■ Directive ■
Copy exactly, and only, the lines below from the first through the one containing "from mathutils import Vector", both included; pictures are omitted.

■ Available data ■
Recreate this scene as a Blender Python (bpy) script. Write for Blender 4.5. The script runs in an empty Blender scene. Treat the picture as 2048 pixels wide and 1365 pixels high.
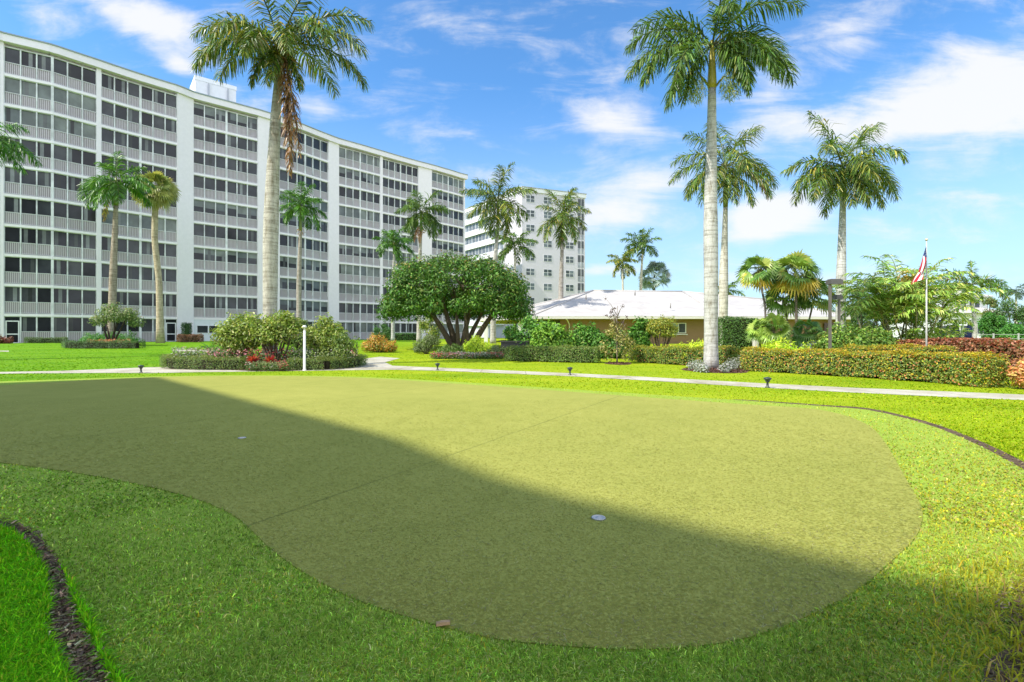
import bpy, math, random
import numpy as np
from mathutils import Vector

# ------------------------------------------------------------------ basics
F, CX, HY, EYE = 1000.0, 1024.0, 667.0, 1.3
scene = bpy.context.scene
COL = scene.collection
PI = math.pi

def h(y):
    t = min(max((y - 22.0) / 22.0, 0.0), 1.0)
    return 0.4 * t * t * (3 - 2 * t)

def gp(px, py):
    d = EYE * F / (py - HY)
    for _ in range(40):
        d = 0.5 * d + 0.5 * (EYE - h(d)) * F / (py - HY)
    return ((px - CX) * d / F, d)

def X_(px, d): return (px - CX) * d / F
def Z_(py, d): return EYE + (HY - py) * d / F

def RNG(s): return np.random.default_rng(s)

def unit(v):
    v = np.asarray(v, float)
    return v / np.maximum(np.linalg.norm(v, axis=-1, keepdims=True), 1e-9)

class B:
    """collects faces and links them as one mesh object"""
    def __init__(self):
        self.V = []; self.n = 0; self.Fq = []; self.Ft = []; self.Cq = []; self.Ct = []; self.Sq = []; self.St = []
    def quads(self, Q, col=(.5, .5, .5), smooth=False):
        Q = np.asarray(Q, float).reshape(-1, 4, 3); k = len(Q)
        self.V.append(Q.reshape(-1, 3))
        self.Fq.append(np.arange(4 * k).reshape(k, 4) + self.n); self.n += 4 * k
        self.Cq.append(np.broadcast_to(np.asarray(col, float), (k, 3))); self.Sq.append(np.full(k, smooth))
    def tris(self, T, col=(.5, .5, .5), smooth=False):
        T = np.asarray(T, float).reshape(-1, 3, 3); k = len(T)
        self.V.append(T.reshape(-1, 3))
        self.Ft.append(np.arange(3 * k).reshape(k, 3) + self.n); self.n += 3 * k
        self.Ct.append(np.broadcast_to(np.asarray(col, float), (k, 3))); self.St.append(np.full(k, smooth))
    def indexed(self, V, faces, col=(.5, .5, .5), smooth=True):
        V = np.asarray(V, float)
        for f in (3, 4):
            fs = [x for x in faces if len(x) == f]
            if fs:
                A = np.asarray(fs, int) + self.n
                (self.Fq if f == 4 else self.Ft).append(A)
                (self.Cq if f == 4 else self.Ct).append(np.broadcast_to(np.asarray(col, float), (len(fs), 3)))
                (self.Sq if f == 4 else self.St).append(np.full(len(fs), smooth))
        self.V.append(V); self.n += len(V)
    def box(self, c, s, rz=0.0, col=(.5, .5, .5)):
        x, y, z = s[0] / 2, s[1] / 2, s[2] / 2
        v = np.array([[a, b_, c_] for a in (-x, x) for b_ in (-y, y) for c_ in (-z, z)])
        ca, sa = math.cos(rz), math.sin(rz)
        v = np.stack([v[:, 0] * ca - v[:, 1] * sa, v[:, 0] * sa + v[:, 1] * ca, v[:, 2]], 1) + np.asarray(c, float)
        self.indexed(v, [(0, 1, 3, 2), (4, 6, 7, 5), (0, 4, 5, 1), (2, 3, 7, 6), (0, 2, 6, 4), (1, 5, 7, 3)], col, False)
    def tube(self, P, R, n=8, col=(.5, .5, .5), cap=True):
        P = np.asarray(P, float); m = len(P)
        R = np.broadcast_to(np.asarray(R, float), (m,))
        T = unit(np.gradient(P, axis=0))
        ref = np.array([1.0, 0, 0]) if abs(T[0][0]) < .8 else np.array([0, 1.0, 0])
        A = unit(np.cross(T, ref)); Bv = np.cross(T, A)
        th = np.arange(n) * 2 * PI / n
        V = P[:, None] + R[:, None, None] * (A[:, None] * np.cos(th)[None, :, None] + Bv[:, None] * np.sin(th)[None, :, None])
        V = V.reshape(-1, 3)
        fs = [(i * n + j, i * n + (j + 1) % n, (i + 1) * n + (j + 1) % n, (i + 1) * n + j) for i in range(m - 1) for j in range(n)]
        if cap:
            V = np.vstack([V, P[0], P[-1]]); a, z = m * n, m * n + 1
            fs += [(a, (j + 1) % n, j) for j in range(n)] + [(z, (m - 1) * n + j, (m - 1) * n + (j + 1) % n) for j in range(n)]
        self.indexed(V, fs, col, True)
    def lathe(self, c, prof, n=16, col=(.5, .5, .5), smooth=True):
        c = np.asarray(c, float)
        self.tube(np.array([[c[0], c[1], c[2] + z] for r, z in prof]), [r for r, z in prof], n, col) if False else None
        th = np.arange(n) * 2 * PI / n
        V = np.array([[c[0] + r * math.cos(t), c[1] + r * math.sin(t), c[2] + z] for r, z in prof for t in th])
        m = len(prof)
        fs = [(i * n + j, i * n + (j + 1) % n, (i + 1) * n + (j + 1) % n, (i + 1) * n + j) for i in range(m - 1) for j in range(n)]
        self.indexed(V, fs, col, smooth)
    def prism(self, poly, z0, z1, col=(.5, .5, .5)):
        """vertical prism over a plan polygon (walls only plus fan roof for convex plans)"""
        n = len(poly)
        V = [(x, y, z0) for x, y in poly] + [(x, y, z1) for x, y in poly]
        c = np.mean(np.array(poly), axis=0)
        V += [(c[0], c[1], z1), (c[0], c[1], z0)]
        fs = [(i, (i + 1) % n, n + (i + 1) % n, n + i) for i in range(n)]
        fs += [(2 * n, n + i, n + (i + 1) % n) for i in range(n)] + [(2 * n + 1, (i + 1) % n, i) for i in range(n)]
        self.indexed(V, fs, col, False)
    def build(self, name, mat, parent=None, loc=None):
        V = np.vstack(self.V)
        base = np.array(parent['_o'][:]) if parent is not None else np.array(loc if loc is not None else (0, 0, 0), float)
        V = V - base
        me = bpy.data.meshes.new(name)
        Fq = np.vstack(self.Fq) if self.Fq else np.zeros((0, 4), int)
        Ft = np.vstack(self.Ft) if self.Ft else np.zeros((0, 3), int)
        C = np.vstack(self.Cq + self.Ct); S = np.concatenate(self.Sq + self.St)
        tot = np.concatenate([np.full(len(Fq), 4), np.full(len(Ft), 3)])
        me.vertices.add(len(V)); me.vertices.foreach_set('co', V.ravel().astype('f4'))
        li = np.concatenate([Fq.ravel(), Ft.ravel()])
        me.loops.add(len(li)); me.loops.foreach_set('vertex_index', li.astype('i4'))
        me.polygons.add(len(tot))
        me.polygons.foreach_set('loop_start', np.concatenate([[0], np.cumsum(tot)[:-1]]).astype('i4'))
        me.polygons.foreach_set('loop_total', tot.astype('i4'))
        me.polygons.foreach_set('use_smooth', S)
        me.update(calc_edges=True)
        at = me.color_attributes.new('col', 'FLOAT_COLOR', 'CORNER')
        cc = np.repeat(np.hstack([C, np.ones((len(C), 1))]), tot, axis=0)
        at.data.foreach_set('color', cc.ravel().astype('f4'))
        me.materials.append(mat)
        me.validate()
        o = bpy.data.objects.new(name, me); COL.objects.link(o)
        if parent is not None:
            o.parent = parent; o['_o'] = list(base)
        else:
            o.location = base; o['_o'] = list(base)
        return o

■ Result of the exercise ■
Recreate this scene as a Blender Python (bpy) script. Write for Blender 4.5. The script runs in an empty Blender scene. Treat the picture as 2048 pixels wide and 1365 pixels high.
import bpy, math, random
import numpy as np
from mathutils import Vector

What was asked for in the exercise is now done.